Interview with Mark Connelly, author of 'The IRA on Film and Television'


Born in Philadelphia, Mark Connelly completed a masters degree in Creative Writing from the University of Wisconsin-Milwaukee, where he received a Ph.D in English.  His books include The Diminished Self: Orwell and the Loss of Freedom, Orwell and Gissing, Deadly Closets:  The Fiction of Charles Jackson, and several college textbooks.  He currently teaches literature and film in Milwaukee, where he is the Vice-President of the Irish Cultural and Heritage Center of Wisconsin.

His latest book is The IRA on Film and Television.

You can visit his website at www.theiraonfilmandtelevision.com.

TWL: Welcome to The Writer's Life!  Now that your book has been published, we’d love to find out more about the process.  Can we begin by having you take us at the beginning?  Where did you come up with the idea to write your book?
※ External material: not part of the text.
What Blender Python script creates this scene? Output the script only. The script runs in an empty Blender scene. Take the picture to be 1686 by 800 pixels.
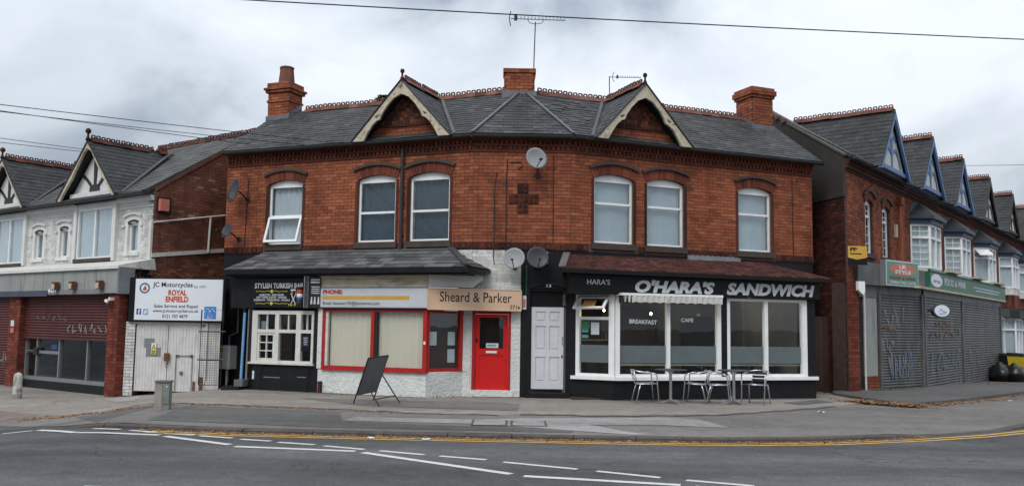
import bpy, bmesh, math, random
from math import sin, cos, tan, pi, radians, atan2, hypot
from mathutils import Vector, Matrix
random.seed(11)
sc = bpy.context.scene
COL = sc.collection

# ------------------------------------------------------------------ camera
cam_d = bpy.data.cameras.new("camera"); cam = bpy.data.objects.new("camera", cam_d); COL.objects.link(cam)
cam_d.sensor_width = 36.0; cam_d.lens = 36.0*1450/1686; cam_d.clip_end = 2000
PITCH, ROLL, ZC = 0.094, 0.0147, 1.6646
_r = Vector((1, 0, 0)); _u = Vector((0, -sin(PITCH), cos(PITCH))); _f = Vector((0, cos(PITCH), sin(PITCH)))
_ex = cos(ROLL)*_r + sin(ROLL)*_u; _ey = -sin(ROLL)*_r + cos(ROLL)*_u
cam.matrix_world = Matrix(((_ex.x, _ey.x, -_f.x, 0), (_ex.y, _ey.y, -_f.y, 0), (_ex.z, _ey.z, -_f.z, ZC), (0, 0, 0, 1)))
sc.camera = cam
# ------------------------------------------------------------------ sky, sun, exposure
SUN_EL, SUN_AZ = radians(48), radians(205)        # high and behind the photographer
wd = bpy.data.worlds.new("World"); sc.world = wd; wd.use_nodes = True
nt = wd.node_tree; nt.nodes.clear()
def N(t, typ, **kw):
    n = t.nodes.new(typ)
    for k, v in kw.items(): setattr(n, k, v)
    return n
def link(t, a, b): t.links.new(a, b)
out = N(nt, 'ShaderNodeOutputWorld'); bg = N(nt, 'ShaderNodeBackground')
sky = N(nt, 'ShaderNodeTexSky'); sky.sky_type = 'NISHITA'; sky.sun_disc = False
sky.sun_elevation = SUN_EL; sky.sun_rotation = SUN_AZ; sky.air_density = 1.5; sky.dust_density = 3
tc = N(nt, 'ShaderNodeTexCoord'); mp = N(nt, 'ShaderNodeMapping'); mp.inputs['Scale'].default_value = (1, 1, 1.7)
mp.inputs['Location'].default_value = (3.1, 1.7, .4)
n1 = N(nt, 'ShaderNodeTexNoise'); n1.inputs['Scale'].default_value = 2.5; n1.inputs['Detail'].default_value = 9; n1.inputs['Roughness'].default_value = .52; n1.inputs['Distortion'].default_value = .35
rp = N(nt, 'ShaderNodeValToRGB'); e = rp.color_ramp.elements
e[0].position = .36; e[0].color = (2.5, 2.95, 3.7, 1); e[1].position = .62; e[1].color = (6.9, 7.35, 8.0, 1)
el = rp.color_ramp.elements.new(.47); el.color = (5.1, 5.6, 6.2, 1)
mx = N(nt, 'ShaderNodeMix', data_type='RGBA'); mx.inputs['Factor'].default_value = .93
link(nt, tc.outputs['Generated'], mp.inputs['Vector']); link(nt, mp.outputs['Vector'], n1.inputs['Vector'])
link(nt, n1.outputs['Fac'], rp.inputs['Fac']); link(nt, sky.outputs['Color'], mx.inputs[6]); link(nt, rp.outputs['Color'], mx.inputs[7])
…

I thought about writing this book for years.  I was always struck by the number of motion pictures about the Irish Republican Army.  Devoted to unifying Northern Ireland with the Republic of Ireland, the IRA has no global agenda.  An IRA victory would not create a haven for international terrorists, affect the price of oil, destabilize NATO, or endanger British security.  The conflict known as the The Troubles concerned the fate of 1.5 million people who would either remain British subjects or become citizens of the Republic of Ireland.  Yet this organization has attracted filmmakers in a way that Basque separatists or Hamas have not.  This irony led me to find out why.

TWL: How hard was it to write a book like this and do you have any tips that you could pass on which would make the journey easier for other writers?

Because of DVD’s, videotapes, and online resources, even obscure films
are far easier to locate.  I cannot imagine how previous scholars, who often saw a film only once on the screen, could analyze motion pictures.  Anyone writing about a number of films has to devote a great deal of time to research.  Watching and rewatching a film to find a key scene or check dialogue can be time consuming.  Accurate note keeping is essential.

TWL: Who is your publisher and how did you find them or did you self-publish?

McFarland, which published my previous book about the Hardy Boys, was interested in this topic.

TWL: Is there anything that surprised you about getting your first book published?

This was my twelfth book, so I had no surprises beyond the time it took to research and write.

TWL: Can you describe the feeling you had when you saw your published book for the first time?

Even after a dozen books, it is still a thrill to open the box and see your work in print.  E-Books are the future, but nothing beats seeing that block of pages on a bookshelf.  You can’t put a Kindle on the coffee table.

TWL: What other books (if any) are you working on and when will they be published?

I am writing and revising several textbooks.  I have two novels I am preparing and hope to see in print.

TWL: Finally, what message (if any) are you trying to get across with your book?

Probably the underlying message of my book is for motion picture audiences to distinguish Hollywood from history.  It troubles me to hear so many cable news commentators draw analogies not to actual events but motion pictures, quoting movie characters rather than historical figures and relying on a two hour movie to explain a war or a political movement.